Açıklamalar itibariyle; dosyadaki yazılara, hükmün Dairemizce de benimsenmiş bulunan kanuni ve hukuki gerekçeleri ile dayandığı maddi delillere ve özellikle bu delillerin takdirinde bir isabetsizlik görülmemesine göre, Mahkemenin vakıa ve hukuki değerlendirmesinde usul ve esas yönünden kanuna aykırılık bulunmadığı gerekçeleriyle;
“Dosya kapsamı, delil durumu itibariyle, Denizli 4. İş Mahkemesi 2021/207 Esas, 2021/636 Karar sayılı kararında mahkemenin vakıa ve hukuki değerlendirmesi bakımından usul ve esas yönünden yasaya aykırı bir durum bulunmamasına göre, davalı Kurum vekilinin istinaf başvurusunun Hukuk Mahkemeleri Kanununun 353 üncü maddasinin birinci fırasının (b) bendinin 1 numaralı alt bendi gereğince esastan reddine” karar verilmiştir.
V. TEMYİZ
A. Temyiz Yoluna Başvuranlar
Bölge Adliye Mahkemesinin yukarıda belirtilen kararına karşı süresi içinde davalı Kurum vekili temyiz isteminde bulunmuştur.
B. Temyiz Sebepleri
Davalı Kurum vekili temyiz dilekçesinde; istinaf gerekçelerini tekrarla; kabul kararına konu teşkil eden kurum işleminin hukuka uygun olup usule uygun işlem yapıldığı, Kurum işleminin iptalini gerektirecek bir husu bulunmadığı, davanın ispatlanamadığı gerekçeleriyle kararın bozulmasını istemiştir.
C. Gerekçe
1. Uyuşmazlık ve Hukuki Nitelendirme
Uyuşmazlık, davacının yurtdışı borçlanma işlemini iptal eden kurum işleminin iptalinin gerekip gerekmediği, 01.01.2019 tarihinden itibaren tam yaşlılık aylığına hak kazanıp kazanmadığı, kısmi sözleşme aylıkları ile tam aylık arasındaki farkların davacıya ödenmesi gerekip gerekmediğine ilişkindir.
2. İlgili Hukuk
6100 sayılı Hukuk Muhakemeleri Kanunu’nun 369 uncu maddesinin birinci fıkrası ile 370 ve 371 inci maddeleri ile 5510 sayılı Kanun’un 01.10.2008 tarihinde yürürlüğe giren 86/9 uncu maddesi hükümleridir.
3. Değerlendirme
1.Bölge adliye mahkemelerinin nihai kararlarının bozulması 6100 sayılı Kanun’un 371 inci maddesinde yer alan sebeplerden birinin varlığı hâlinde mümkündür.
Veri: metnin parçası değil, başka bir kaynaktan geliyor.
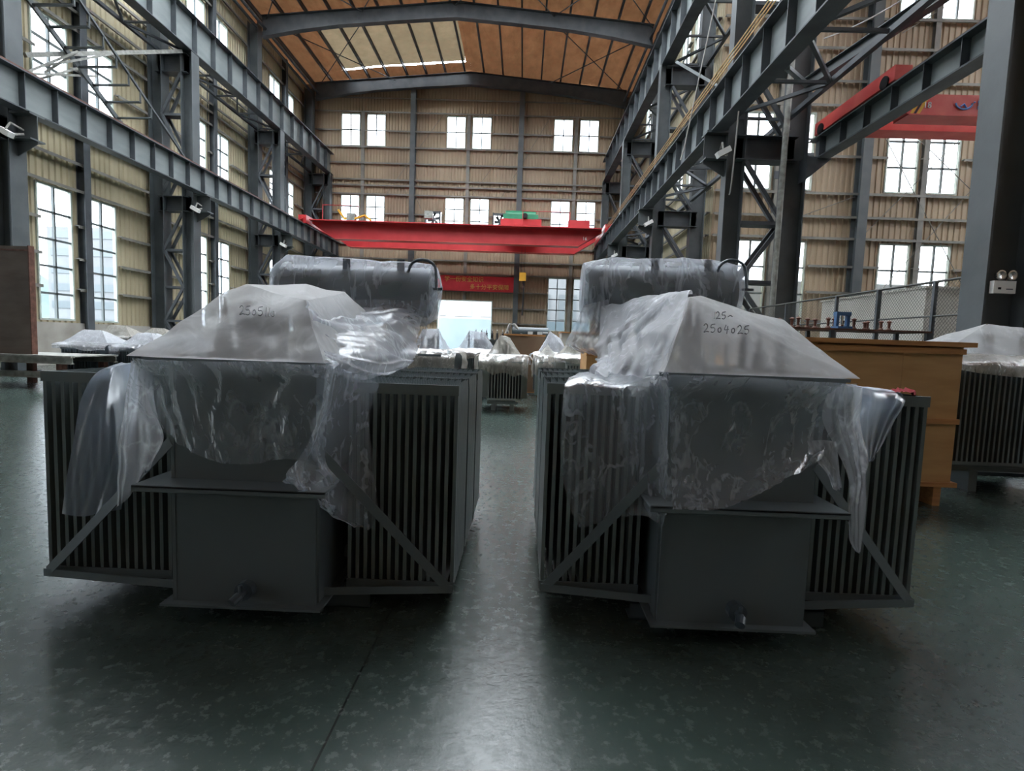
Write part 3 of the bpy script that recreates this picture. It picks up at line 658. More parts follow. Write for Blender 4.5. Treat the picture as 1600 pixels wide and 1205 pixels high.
mb.path(arc, .014, 6); mb.path([(1.17,-.766,-.26),(1.22,-.766,-.22),(1.27,-.766,-.29)], .012, 6); mb.tube((1.37,-.766,-.19), (1.39,-.766,-.19), .012)
mb.build('emblem', M['text_blue'], c2)
textmesh('凯', .16, M['text_blue'], 'lettering', c2, Matrix.Translation((1.50, -.768, -.24)) @ FACE)
mb = MB()
MB().box((5.57, -11.9, 5.72), (5.67, 11.0, 5.76)).build('track', M['rust'], b5).location = (-5.62, -YF, 0)

# ================================================================== BANNER, FANS
bn = thing('safety_banner', 'long red cloth banner with yellow Chinese lettering above the open doorway', 'banner', (-4.65, YB-.42, 4.22))
P = [[(4.12*i/40, .012*math.sin(i*.9+j), .80*j/6) for j in range(7)] for i in range(41)]
MB().grid(P).build('cloth', M['banner'], bn, smooth=True)
textmesh('学一份安全知识', .30, M['banner_t'], 'lettering', bn, Matrix.Translation((1.42, -.03, .60)) @ FACE)
textmesh('多十分平安保障', .30, M['banner_t'], 'lettering', bn, Matrix.Translation((2.78, -.03, .22)) @ FACE)
for i, (a, b_, za, zb) in enumerate(FANS):
    f = thing('exhaust_fan', 'square wall exhaust fan in the end wall above the crane, '+('left one' if i == 0 else 'beside the green hoist motor'), 'fan', ((a+b_)/2, YB-.05, (za+zb)/2), 0, 'exhaust fans in the end wall')
    s = (b_-a)/2-.05; mb = MB()
    for k in (-1, 1): mb.box((k*s-.03,-.3,-s), (k*s+.03,.1,s)); mb.box((-s,-.3,k*s*.86-.03), (s,.1,k*s*.86+.03))
    mb.build('fan_housing', M['steel_dark'], f)
    for k in range(6):
        M4 = Matrix.Rotation(k*PI/3, 4, 'Y'); MB().add([(.03,-.05,.0),(.03,.05,.10),(s*.85,.05,.16),(s*.85,-.05,-.02)], [(0,1,2,3)]).move(M4).build('fan_blade', M['steel'], f)
    MB().tube((0,-.1,0), (0,.1,0), .08, 12).build('fan_hub', M['steel_dark'], f)
    MB().box((-s, .08, -.02), (s, .11, .02)).build('fan_guard', M['steel_dark'], f)
# ------------------------------------------------------------------ the hall above is drawn in units of its bay; bring it to size about the eye point
HK = 1.65
def hp(x, y, z): return Vector((x*HK, y*HK, CAM_H+(z-CAM_H)*HK))
def bring_to_size():
    done = set(); obs = [o for o in COL.objects if o.type != 'CAMERA']
    for o in obs:
        if o.parent is None: o.location = hp(*o.location)
        else: o.location = o.location*HK
        if o.type == 'MESH' and o.data.name not in done:
            done.add(o.data.name); a = np.empty(len(o.data.vertices)*3, 'f'); o.data.vertices.foreach_get('co', a); a *= HK
            if o.parent is None and tuple(o.location) == tuple(hp(0,0,0)): pass
            o.data.vertices.foreach_set('co', a); o.data.update()
    bpy.context.view_layer.update()
    for o in obs:
        if o.type != 'MESH': continue
        M4 = o.matrix_world; z0 = M4.translation.z
        if abs(M4[2][2]-1) > 1e-4: continue
        a = np.empty(len(o.data.vertices)*3, 'f'); o.data.vertices.foreach_get('co', a); a = a.reshape(-1, 3)
        if (a[:, 2]+z0).min() < 0:
            a[:, 2] = np.maximum(a[:, 2], -z0); o.data.vertices.foreach_set('co', a.ravel()); o.data.update()
bring_to_size()
FX0, FX1, FY0, FY1 = XL*HK-.3, XE*HK+.3, YF*HK-.3, YB*HK+.2
fo = MB().box((FX0, FY0, -.2), (FX1, FY1, 0)).build('floor', M['floor']); fo['kind'] = 'structure'
# ================================================================== FOREGROUND TRANSFORMERS
def at(px, py, Y):
    """photo pixel at distance Y in front of the camera -> point in the room"""
    d = _r*((px-800)/CAM_F)-_u*((py-602.5)/CAM_F)+_f; k = Y/d.y
    return Vector((0, 0, CAM_H))+d*k
def on_plane(px, py, p0, n):
    d = _r*((px-800)/CAM_F)-_u*((py-602.5)/CAM_F)+_f; o = Vector((0,0,CAM_H)); return o+d*((Vector(p0)-o).dot(n)/d.dot(n))

def fin_mesh(h, w=.56, ch=7):
    """hollow pressed radiator panel: ribbed channels with pinched ends"""
    mb = MB(); n = ch*6; xs = []
    for i in range(n+1):
        y = w*i/n; t = .0065+.0045*max(0, math.sin(PI*(i % 6)/6))**.6 if 1 < i < n-1 else .0105
        xs.append((y, t))
    zs = [(0, .7), (.03, .75), (.07, 1), (h-.07, 1), (h-.03, .75), (h, .7)]
    P = [[(t*k, y, z) for y, t in xs]+[(-t*k, y, z) for y, t in reversed(xs)]+[(xs[0][1]*k, 0, z)] for z, k in zs]
    mb.grid(P); return mb
def radiator_bank(parent, x0, x1, z0, z1, nf, y0, side, nrad=3, fm=None):
    """three radiators behind one another; fins are plates across the depth"""
    pit = .655; w = .575
    for r in range(nrad):
        ya = y0+r*pit; mb = MB()
        for z in (z0+.09, z1-.09):                                # header pipes reaching to the tank
            xi = x1+.14 if side < 0 else x0-.14
            xo = x0 if side < 0 else x1
            mb.tube((xo, ya+w/2, z), (xi, ya+w/2, z), .04, 12)
            mb.tube((xi-.012, ya+w/2, z), (xi+.012, ya+w/2, z), .07, 12)
        rad = mb.build('radiator', M['tx_fin'], parent)
        for i in range(nf):
            x = x0+.008+(x1-x0-.016)*i/(nf-1)
            o = bpy.data.objects.new('radiator_fin', fm); COL.objects.link(o); o.parent = rad; o.location = (x, ya, z0)
        for yy in ((ya-.006, ya+w+.006) if r in (0, nrad-1) else (ya+w+.006,)):
            MB().box((x0-.006, yy-.005, z1-.06), (x1+.006, yy+.005, z1)).build('tie_strap', M['tx_fin'], rad)
            MB().box((x0-.006, yy-.004, z0-.005), (x1+.006, yy+.004, z0+.045)).build('tie_strap', M['tx'], rad)
def bushing(parent, x, y, z, h, r=.05, n=6, name='bushing'):
    prof = [(r*1.3, 0), (r*1.3, .03)]
    for i in range(n):
        za = .03+(h-.1)*i/n; prof += [(r*.6, za), (r*1.15, za+(h-.1)/n*.55), (r*.6, za+(h-.1)/n*.8)]
    prof += [(r*.35, h-.06), (r*.35, h), (0, h)]
    b = MB().lathe((x,y,z), prof, 14).build(name, M['black'], parent, smooth=True)
    MB().tube((x,y,z+h-.03), (x,y,z+h+.05), .012, 8).build('terminal', M['chrome'], b); return b
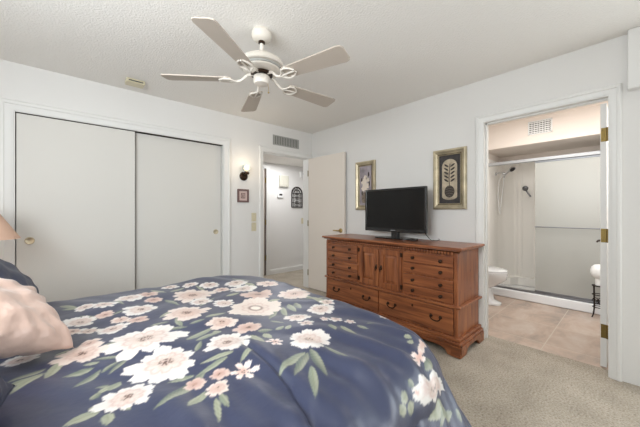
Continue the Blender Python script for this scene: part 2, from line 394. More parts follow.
# closet sliding doors ---------------------------------------------
def closet_door(n, x0, x1, y, px, pz, label):
    o = MB().box(x0, y, .012, x1, y + .032, DH - .006).build('door_%d' % n, M['closet'], bevel=.002)
    S(o, label, 'sliding closet door')
    if n == 1: MB().box(x1, y, .012, x1 + .004, y + .032, DH - .006).build('gap_shade_strip', M['gap'], o)['label'] = 'dark strip standing for the shaded gap'  # dark strip stands in for the shadow in the gap between the doors
    p = MB().lathe([(.0, -.001), (.0, .003), (.018, .003), (.023, .0065), (.030, .006), (.032, .001), (.032, -.001)], (px, y, pz), (0, -1, 0), 28).build('door_pull', M['pull'], o, smooth=50)
    p['label'] = 'round brass finger pull'
closet_door(1, CL0 + .006, .540, D + .020, CL0 + .085, .948, 'wide left sliding closet door with a brass pull')
closet_door(2, .500, CL1 - .004, D + .058, CL1 - .07, .948, 'right sliding closet door running behind the left one')
S(MB().box(CL0, D + .012, DH - .004, CL1, D + .11, DH - .0005).build('trim_11', M['gap'], origin=Z0), 'dark closet door track', 'door track')

# bedroom door, open towards the dresser ----------------------------
ang = math.atan2(-.757, .022)
T = Matrix.Translation((HD1 - .004, D - .012, 0)) @ Matrix.Rotation(ang, 4, 'Z')
# leaf local: x along leaf, y thickness to the right wall side
dr = thing('door_3', (HD1, D - .02, 0), 'cream flush bedroom door standing open beside the dresser', 'door', kind='structure')
MB().box(0.004, -.004, .012, .752, .031, 2.028, T).build('door_leaf', M['door'], dr, bevel=.002)
for sd, yy in ((-1, -.004),):
    b = MB().lathe([(.0, 0), (.031, 0), (.031, .006), (.02, .009), (.0, .009)], (.69, yy, .935), (0, sd, 0), 24, Mx=T)
    b.tube([(.69, yy + sd * .006, .935), (.69, yy + sd * .045, .935), (.685, yy + sd * .052, .935), (.60, yy + sd * .052, .938), (.585, yy + sd * .046, .938)], [.010, .009, .009, .008, .006], 10, Mx=T)
    b.build('door_handle', M['brass'], dr, smooth=50)['label'] = 'brass lever handle'
MB().lathe([(.0, 0), (.014, 0), (.012, .006), (.006, .01), (.006, .055), (.011, .057), (.011, .07), (.0, .072)], (.733, -.004, .62), (0, -1, 0), 14, Mx=T).build('door_stop', M['brass'], dr)['label'] = 'small brass door stop'
for z in (.25, 1.02, 1.80): MB().cyl((0, -.008, z - .045), (0, -.008, z + .045), .007, n=10, Mx=T).build('hinge', M['hinge'], dr)

# bathroom door seen on its hinge edge ------------------------------
X0 = W + .132
dr = thing('door_4', (X0 + .37, .166, 0), 'white bathroom door swung open, seen on its hinge edge', 'door', kind='structure')
MB().box(X0, .151, .012, X0 + .75, .186, 2.025).build('door_leaf', M['trim'], dr, bevel=.0015)
for z in (.285, 1.015, 1.785):
    b = MB().box(X0 - .003, .154, z - .052, X0 + .002, .183, z + .052)
    b.cyl((X0 - .006, .147, z - .052), (X0 - .006, .147, z + .052), .007, n=12)
    for dz in (-.035, 0, .035): b.ball((X0 - .003, .168 + .006 * (1 if dz else -1), z + dz), .004, n=8, k=6)
    b.build('hinge', M['hinge'], dr, smooth=40)['label'] = 'brass butt hinge'
b = MB().lathe([(.0, 0), (.028, 0), (.026, .008), (.0, .01)], (X0 + .69, .186, .925), (0, 1, 0), 20)
b.tube([(X0 + .69, .19, .925), (X0 + .69, .235, .925), (X0 + .67, .243, .925), (X0 + .60, .243, .92)], [.01, .009, .009, .007], 8)
b.build('door_handle', M['bronze'], dr, smooth=50)['label'] = 'dark lever handle'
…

2.Temyizen incelenen karar, tarafların karşılıklı iddia ve savunmalarına, dayandıkları belgelere, uyuşmazlığa uygulanması gereken hukuk kuralları ile hukuki ilişkinin nitelendirilmesine, dava şartlarına, yargılama ve ispat kuralları ile kararda belirtilen gerekçelere göre usul ve kanuna uygun olup davalı Kurum vekili tarafından temyiz dilekçesinde ileri sürülen nedenler kararın bozulmasını gerektirecek nitelikte görülmemiştir.
VI. KARAR
Açıklanan sebeplerle;
Temyiz olunan Bölge Adliye Mahkemesi kararının 6100 sayılı Kanun’un 370 inci maddesinin birinci fıkrası uyarınca ONANMASINA,
Dosyanın İlk Derece Mahkemesine, kararın bir örneğinin Bölge Adliye Mahkemesine gönderilmesine,
09.01.2023 tarihinde oy birliğiyle karar verildi.